Bill Gates’ thinking is influenced by his position. He is a technocrat whose life experience is one of developing technological solutions to problems and seeing them implemented, usually at a profit to himself and in fierce competition with rivals. Thus Microsoft achieved a near monopoly in things it was good at like software licencing, was slow to appreciate the potential of the internet and almost missed out completely on mobile technology. Whatever the outcome in terms of success or failure, he took decisions based on market share and profitability, not on measures of social justice or out of regard for civic responsibility. Bill Gates has shifted his priorities and is now seeking solutions to social problems. There is no reason to believe that the present generation of technocrats share his vision or that they will behave any differently to the  “old” Bill Gates. Remember when Microsoft was the Great Satan and Apple was cool before we learned about conditions in the Apple factories in China? It is not just in the third world or the newly industrializing countries either. Amazon have nothing to boast about regarding their tax records in the UK or the conditions of their workforce here.
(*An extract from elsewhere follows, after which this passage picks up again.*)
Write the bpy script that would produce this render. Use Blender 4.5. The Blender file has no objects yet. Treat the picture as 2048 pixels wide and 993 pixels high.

Gates thinks governments have to take action and hold companies to account because he recognizes that competition  precludes individual businesses from going it alone as ethical trailblazers. Here again he is being optimistic. The economy of many countries is dwarfed by the size of some corporations. According to the IMF in 2017 only 85 out of 191 selected countries had a GDP in excess of $100 billion. There were 50 companies worldwide whose revenue for 2017 exceeded $100 billion. Incidentally, Microsoft did not make the list. But its $4.6 billion annual tax “savings” exceeded the GDP of 25 countries on the IMF list.

When first world economies struggle to collect tax owed by global corporations and some of the most powerful economies in the world are complicit in tax avoidance, (Britain operates its own tax havens via its crown dependencies) and many countries are poorer and less powerful than the companies they seek to police, I have to conclude that Bill Gates eminently sensible proposals to tax robots will remain a utopian dream until we can find a way to collect the taxes that currently go uncollected. These are estimated at $600 billion worldwide with losses of at least $200 billion being borne by the newly developing countries.

So many of the worlds financial transactions take place online, everything from everyday retail transactions to the operation of complex financial markets. And in many cases tax is part of the automated process. We cannot avoid or evade VAT on purchases or PAYE for income tax. It should not be beyond the wit of the technocrats to devise similar automated procedures for collecting corporaton tax. The question is, do they have the will to disrupt the disruptors?